And a Little Child Shall Lead Them (Isa. 11:6)
   At a restaurant, Alice and I sat beside a couple with two children—a four-year-old girl and a one-month-old baby. The mother held the baby while the father ate; then she handed the baby to her husband, a large, muscular man. The father cradled the child in the crook of his arm, holding him as though he were a delicate piece of fine china—or something equally irreplaceable.
   In his Gospel, Mark recounts that Jesus wished to give his followers an illustrated lesson: “And taking a small child, he placed him in their midst and holding him in his arms, he said to them,” (Mark 9:36)

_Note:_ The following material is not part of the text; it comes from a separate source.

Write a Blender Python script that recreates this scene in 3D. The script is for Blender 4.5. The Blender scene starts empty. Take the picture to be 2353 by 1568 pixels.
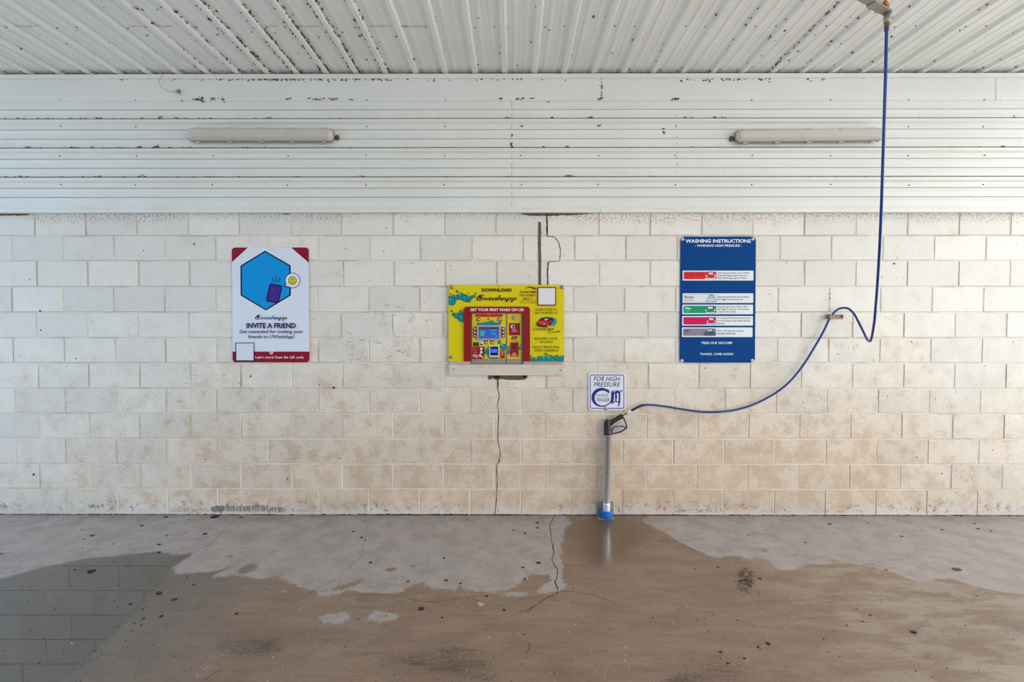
import bpy, math, random
import numpy as np
from mathutils import Vector, Matrix, noise as mnoise
random.seed(7)
SC = bpy.context.scene
COL = SC.collection

# ------------------------------------------------------------------ camera model
W, HH = 2353.0, 1568.0
D, F, CAMZ = 4.05, 1168.0, 1.5211
PITCH = math.atan(34.0 / F)          # looking slightly down
YAW = 0.0032                          # looking slightly left
CP = Vector((0.0, -D, CAMZ))
FWD = Vector((-math.sin(YAW) * math.cos(PITCH), math.cos(YAW) * math.cos(PITCH), -math.sin(PITCH)))
RGT = Vector((math.cos(YAW), math.sin(YAW), 0.0))
UPV = RGT.cross(FWD)
def ray(px, py):
    return FWD + RGT * ((px - W / 2) / F) - UPV * ((py - HH / 2) / F)
def P(px, py, y=0.0):                 # point of the photo on the vertical plane at depth y
    d = ray(px, py); t = (y - CP.y) / d.y
    return CP + d * t
def PF(px, py, z=0.0):                # point of the photo on the horizontal plane at height z
    d = ray(px, py); t = (z - CP.z) / d.z
    return CP + d * t

cam = bpy.data.cameras.new('camera'); co = bpy.data.objects.new('camera', cam); COL.objects.link(co)
cam.sensor_fit = 'HORIZONTAL'; cam.sensor_width = 36.0; cam.lens = F * 36.0 / W
co.location = CP
co.matrix_world = Matrix.Translation(CP) @ Matrix((RGT, UPV, -FWD)).transposed().to_4x4()
cam.clip_start = 0.02
SC.camera = co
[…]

   The word “child” is a diminutive noun, and recent translators render the word as “little” or “small child.” Additionally, the word “arms” derives from a compound participle meaning “bent arm” or “embracing.”
   One scholar suggested that the house where Jesus stayed belonged to Simon Peter and speculated that the child might have been Peter’s. One early tradition claims the child’s name was Ignatius. These are intriguing suggestions, though not ones to be used as a basis for theology.
   So much attention in the Gospels is devoted to Jesus the teacher, that the writers rarely provide glimpses into Jesus the man—the human being. This brief glimpse in Mark’s narrative shows Jesus taking a young child into his arms and embracing him. There’s a softness and tenderness in this picture.
   It isn’t overly sentimental to compare the parents’ tenderness toward their baby with Jesus’ embrace of the little child—and with the baby in a manger in this Christmas season.